Goal »
Copy, character for character, the lines running from the one with "else M_ply, ceil)" to the one with "(0, .8, .6), .014, M_ply, ceil)", ends included. Leave out every other line.

Input »
***
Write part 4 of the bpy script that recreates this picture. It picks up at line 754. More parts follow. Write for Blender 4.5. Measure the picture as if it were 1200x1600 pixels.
***
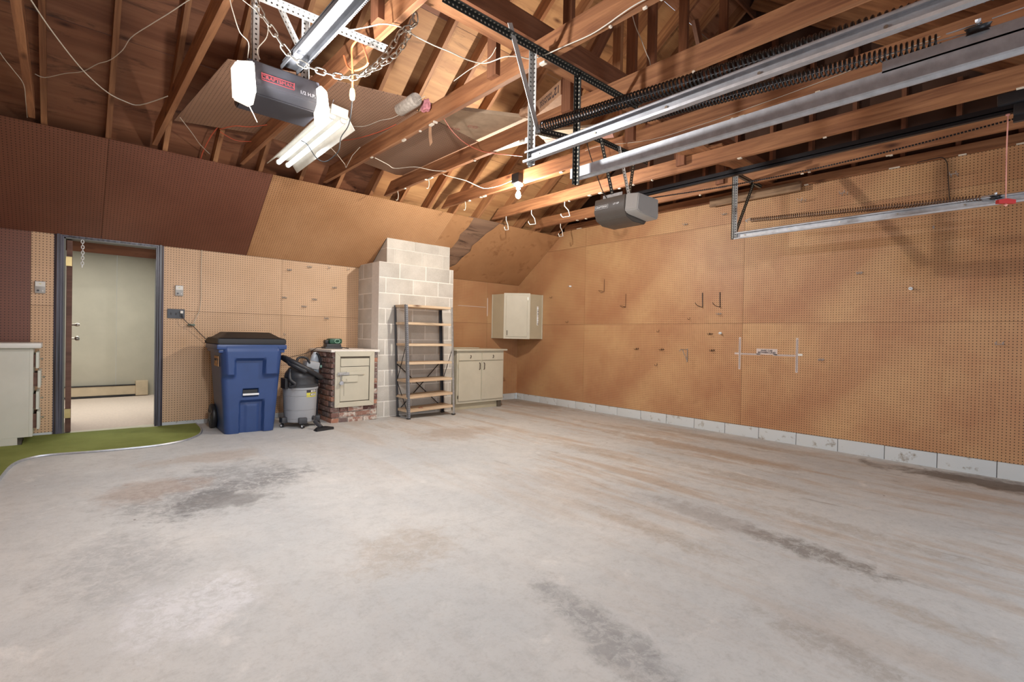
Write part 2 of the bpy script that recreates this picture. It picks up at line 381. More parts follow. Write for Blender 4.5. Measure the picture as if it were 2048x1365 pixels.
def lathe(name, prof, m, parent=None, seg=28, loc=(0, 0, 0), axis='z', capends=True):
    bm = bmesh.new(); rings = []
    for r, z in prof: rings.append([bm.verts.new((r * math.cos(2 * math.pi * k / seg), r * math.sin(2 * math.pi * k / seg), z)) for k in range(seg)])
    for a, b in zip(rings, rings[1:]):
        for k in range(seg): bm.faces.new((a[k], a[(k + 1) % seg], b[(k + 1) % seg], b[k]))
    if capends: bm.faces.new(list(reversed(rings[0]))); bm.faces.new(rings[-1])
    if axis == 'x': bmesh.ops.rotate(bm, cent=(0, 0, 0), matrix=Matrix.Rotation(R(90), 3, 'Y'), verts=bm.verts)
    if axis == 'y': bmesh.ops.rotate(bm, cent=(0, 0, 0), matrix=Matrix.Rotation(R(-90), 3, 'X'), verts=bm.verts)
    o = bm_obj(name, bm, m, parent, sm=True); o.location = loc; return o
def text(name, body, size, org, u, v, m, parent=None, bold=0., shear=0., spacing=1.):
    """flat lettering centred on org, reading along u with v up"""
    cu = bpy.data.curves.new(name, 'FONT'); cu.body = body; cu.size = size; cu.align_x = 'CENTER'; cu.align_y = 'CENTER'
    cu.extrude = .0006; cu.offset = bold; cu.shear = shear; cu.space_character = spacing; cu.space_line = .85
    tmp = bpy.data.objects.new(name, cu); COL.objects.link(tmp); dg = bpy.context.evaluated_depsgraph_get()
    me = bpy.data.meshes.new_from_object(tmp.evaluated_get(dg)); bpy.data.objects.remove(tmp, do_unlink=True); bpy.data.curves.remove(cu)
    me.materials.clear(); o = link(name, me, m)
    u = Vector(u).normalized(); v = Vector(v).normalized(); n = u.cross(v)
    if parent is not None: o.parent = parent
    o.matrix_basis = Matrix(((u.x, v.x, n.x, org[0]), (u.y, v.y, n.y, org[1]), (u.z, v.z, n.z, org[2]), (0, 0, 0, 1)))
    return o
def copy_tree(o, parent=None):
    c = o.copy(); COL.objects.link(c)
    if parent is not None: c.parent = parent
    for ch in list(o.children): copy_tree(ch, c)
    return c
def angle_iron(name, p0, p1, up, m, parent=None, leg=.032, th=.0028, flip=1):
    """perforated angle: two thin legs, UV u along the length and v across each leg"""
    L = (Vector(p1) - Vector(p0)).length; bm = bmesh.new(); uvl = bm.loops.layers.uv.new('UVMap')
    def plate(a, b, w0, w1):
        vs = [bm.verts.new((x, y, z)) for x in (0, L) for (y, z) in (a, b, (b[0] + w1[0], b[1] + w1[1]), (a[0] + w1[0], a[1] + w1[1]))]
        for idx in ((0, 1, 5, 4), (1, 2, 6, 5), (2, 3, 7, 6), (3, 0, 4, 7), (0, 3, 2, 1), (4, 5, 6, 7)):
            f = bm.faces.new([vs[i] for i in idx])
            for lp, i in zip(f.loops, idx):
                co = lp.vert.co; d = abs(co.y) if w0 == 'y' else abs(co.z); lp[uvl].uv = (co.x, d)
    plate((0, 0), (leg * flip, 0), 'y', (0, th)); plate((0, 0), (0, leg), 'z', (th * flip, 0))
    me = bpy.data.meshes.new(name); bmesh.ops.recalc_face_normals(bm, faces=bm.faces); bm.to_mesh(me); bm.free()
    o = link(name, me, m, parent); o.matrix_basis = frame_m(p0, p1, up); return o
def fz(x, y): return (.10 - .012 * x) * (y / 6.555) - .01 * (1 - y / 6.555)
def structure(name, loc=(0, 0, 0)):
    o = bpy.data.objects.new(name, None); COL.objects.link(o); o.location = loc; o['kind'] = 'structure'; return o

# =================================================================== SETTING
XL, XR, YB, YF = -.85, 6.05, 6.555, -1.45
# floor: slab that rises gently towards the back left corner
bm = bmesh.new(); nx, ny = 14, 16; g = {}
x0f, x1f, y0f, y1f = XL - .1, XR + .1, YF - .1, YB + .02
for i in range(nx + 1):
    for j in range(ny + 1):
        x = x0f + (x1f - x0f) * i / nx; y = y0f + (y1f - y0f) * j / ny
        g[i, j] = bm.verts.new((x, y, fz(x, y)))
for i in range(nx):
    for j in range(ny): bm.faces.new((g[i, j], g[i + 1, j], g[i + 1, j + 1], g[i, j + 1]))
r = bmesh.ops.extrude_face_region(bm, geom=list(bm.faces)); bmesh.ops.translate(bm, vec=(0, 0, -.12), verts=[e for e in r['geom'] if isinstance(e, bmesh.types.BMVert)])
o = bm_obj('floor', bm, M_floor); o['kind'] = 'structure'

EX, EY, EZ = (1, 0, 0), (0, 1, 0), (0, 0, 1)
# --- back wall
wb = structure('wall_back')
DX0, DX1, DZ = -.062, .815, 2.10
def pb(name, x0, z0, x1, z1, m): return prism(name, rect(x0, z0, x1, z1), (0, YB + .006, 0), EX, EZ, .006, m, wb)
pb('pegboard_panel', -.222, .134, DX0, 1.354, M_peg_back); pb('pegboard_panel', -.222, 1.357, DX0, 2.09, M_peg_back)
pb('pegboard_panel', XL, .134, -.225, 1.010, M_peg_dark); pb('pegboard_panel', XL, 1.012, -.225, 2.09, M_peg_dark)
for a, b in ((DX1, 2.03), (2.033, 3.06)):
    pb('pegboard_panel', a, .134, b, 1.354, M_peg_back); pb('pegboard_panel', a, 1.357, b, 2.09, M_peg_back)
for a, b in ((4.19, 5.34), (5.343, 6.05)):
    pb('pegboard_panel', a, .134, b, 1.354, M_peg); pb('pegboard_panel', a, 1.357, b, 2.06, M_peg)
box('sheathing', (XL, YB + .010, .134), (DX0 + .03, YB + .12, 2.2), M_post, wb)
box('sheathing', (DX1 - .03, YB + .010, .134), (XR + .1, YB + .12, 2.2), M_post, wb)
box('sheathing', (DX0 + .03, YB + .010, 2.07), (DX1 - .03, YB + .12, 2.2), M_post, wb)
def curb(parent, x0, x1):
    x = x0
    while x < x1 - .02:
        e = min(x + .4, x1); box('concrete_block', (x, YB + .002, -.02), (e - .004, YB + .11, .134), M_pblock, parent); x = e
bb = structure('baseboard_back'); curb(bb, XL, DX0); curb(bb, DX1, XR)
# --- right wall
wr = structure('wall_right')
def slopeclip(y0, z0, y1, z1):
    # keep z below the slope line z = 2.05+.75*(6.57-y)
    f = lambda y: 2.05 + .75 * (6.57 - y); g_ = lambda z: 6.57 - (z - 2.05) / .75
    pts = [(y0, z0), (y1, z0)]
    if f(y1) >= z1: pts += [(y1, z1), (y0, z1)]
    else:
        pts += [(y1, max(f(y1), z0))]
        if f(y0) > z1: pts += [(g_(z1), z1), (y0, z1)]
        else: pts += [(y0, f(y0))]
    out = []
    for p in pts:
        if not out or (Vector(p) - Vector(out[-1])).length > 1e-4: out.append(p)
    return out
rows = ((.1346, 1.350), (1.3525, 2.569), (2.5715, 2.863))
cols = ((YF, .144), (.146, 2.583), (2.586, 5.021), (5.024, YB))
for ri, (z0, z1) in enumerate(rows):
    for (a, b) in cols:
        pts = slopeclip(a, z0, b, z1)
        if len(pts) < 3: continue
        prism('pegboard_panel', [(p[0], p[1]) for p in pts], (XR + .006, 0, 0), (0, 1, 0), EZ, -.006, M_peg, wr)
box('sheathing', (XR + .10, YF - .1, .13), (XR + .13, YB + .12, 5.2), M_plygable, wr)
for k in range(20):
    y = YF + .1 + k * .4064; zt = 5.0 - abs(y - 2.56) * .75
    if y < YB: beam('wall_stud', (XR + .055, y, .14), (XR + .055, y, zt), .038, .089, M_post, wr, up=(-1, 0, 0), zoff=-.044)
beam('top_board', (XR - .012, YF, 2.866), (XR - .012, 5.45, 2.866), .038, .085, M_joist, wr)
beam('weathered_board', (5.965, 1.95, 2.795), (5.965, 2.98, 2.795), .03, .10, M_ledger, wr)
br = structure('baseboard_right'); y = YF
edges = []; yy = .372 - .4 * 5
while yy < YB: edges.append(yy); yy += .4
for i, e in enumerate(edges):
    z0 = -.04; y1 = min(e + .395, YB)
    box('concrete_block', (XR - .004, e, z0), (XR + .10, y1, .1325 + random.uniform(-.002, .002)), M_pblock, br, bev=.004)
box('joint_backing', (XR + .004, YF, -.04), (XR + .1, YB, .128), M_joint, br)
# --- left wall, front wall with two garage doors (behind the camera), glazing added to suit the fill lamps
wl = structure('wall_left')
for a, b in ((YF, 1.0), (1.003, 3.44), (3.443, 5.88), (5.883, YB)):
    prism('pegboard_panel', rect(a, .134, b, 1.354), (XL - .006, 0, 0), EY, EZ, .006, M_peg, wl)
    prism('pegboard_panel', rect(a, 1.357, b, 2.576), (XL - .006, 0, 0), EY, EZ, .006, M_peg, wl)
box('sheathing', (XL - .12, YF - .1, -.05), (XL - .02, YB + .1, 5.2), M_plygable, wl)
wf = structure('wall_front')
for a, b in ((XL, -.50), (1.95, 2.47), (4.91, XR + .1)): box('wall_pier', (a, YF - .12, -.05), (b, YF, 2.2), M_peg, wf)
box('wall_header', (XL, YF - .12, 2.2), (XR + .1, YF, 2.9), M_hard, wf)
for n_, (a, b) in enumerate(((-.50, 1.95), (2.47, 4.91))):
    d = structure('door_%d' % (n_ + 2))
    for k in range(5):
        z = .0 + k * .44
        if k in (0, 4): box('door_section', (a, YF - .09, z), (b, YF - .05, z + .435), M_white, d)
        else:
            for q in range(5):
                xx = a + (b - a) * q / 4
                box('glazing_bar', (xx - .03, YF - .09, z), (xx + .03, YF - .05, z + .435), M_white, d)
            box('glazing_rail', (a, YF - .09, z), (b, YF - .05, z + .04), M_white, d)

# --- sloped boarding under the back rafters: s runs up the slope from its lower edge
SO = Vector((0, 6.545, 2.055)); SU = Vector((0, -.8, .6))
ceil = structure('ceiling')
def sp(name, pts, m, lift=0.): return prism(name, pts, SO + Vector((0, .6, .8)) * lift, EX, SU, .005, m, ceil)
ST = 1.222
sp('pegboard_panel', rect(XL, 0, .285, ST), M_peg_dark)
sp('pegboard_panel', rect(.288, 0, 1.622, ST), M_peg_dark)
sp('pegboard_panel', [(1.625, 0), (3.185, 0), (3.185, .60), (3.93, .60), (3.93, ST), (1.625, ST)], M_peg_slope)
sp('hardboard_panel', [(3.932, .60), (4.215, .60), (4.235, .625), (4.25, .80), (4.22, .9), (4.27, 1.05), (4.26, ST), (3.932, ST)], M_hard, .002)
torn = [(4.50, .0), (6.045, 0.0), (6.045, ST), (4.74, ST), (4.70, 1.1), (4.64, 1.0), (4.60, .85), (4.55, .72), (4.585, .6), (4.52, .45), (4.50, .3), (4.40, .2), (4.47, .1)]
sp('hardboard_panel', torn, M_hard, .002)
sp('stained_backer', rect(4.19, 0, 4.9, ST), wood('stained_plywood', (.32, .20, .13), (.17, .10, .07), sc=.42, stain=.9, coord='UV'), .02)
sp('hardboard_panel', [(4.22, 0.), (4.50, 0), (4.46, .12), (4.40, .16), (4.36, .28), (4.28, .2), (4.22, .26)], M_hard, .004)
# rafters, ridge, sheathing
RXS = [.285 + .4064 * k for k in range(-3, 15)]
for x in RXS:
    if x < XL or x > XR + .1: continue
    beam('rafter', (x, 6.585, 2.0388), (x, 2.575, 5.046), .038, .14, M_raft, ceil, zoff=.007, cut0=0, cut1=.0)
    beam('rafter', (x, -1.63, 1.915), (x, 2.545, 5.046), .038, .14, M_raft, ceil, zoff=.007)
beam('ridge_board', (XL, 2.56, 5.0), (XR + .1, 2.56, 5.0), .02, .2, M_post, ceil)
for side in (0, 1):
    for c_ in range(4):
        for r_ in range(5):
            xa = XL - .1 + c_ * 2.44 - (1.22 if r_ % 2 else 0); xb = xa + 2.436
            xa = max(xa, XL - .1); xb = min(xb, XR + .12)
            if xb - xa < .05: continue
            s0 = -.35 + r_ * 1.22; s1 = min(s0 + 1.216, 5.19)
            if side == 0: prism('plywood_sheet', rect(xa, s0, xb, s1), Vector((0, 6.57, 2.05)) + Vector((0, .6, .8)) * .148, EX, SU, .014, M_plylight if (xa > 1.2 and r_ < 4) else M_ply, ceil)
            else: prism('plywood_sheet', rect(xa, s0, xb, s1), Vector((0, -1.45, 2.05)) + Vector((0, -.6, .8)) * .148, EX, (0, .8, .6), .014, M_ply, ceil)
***
Answer below »
            if side == 0: prism('plywood_sheet', rect(xa, s0, xb, s1), Vector((0, 6.57, 2.05)) + Vector((0, .6, .8)) * .148, EX, SU, .014, M_plylight if (xa > 1.2 and r_ < 4) else M_ply, ceil)
            else: prism('plywood_sheet', rect(xa, s0, xb, s1), Vector((0, -1.45, 2.05)) + Vector((0, -.6, .8)) * .148, EX, (0, .8, .6), .014, M_ply, ceil)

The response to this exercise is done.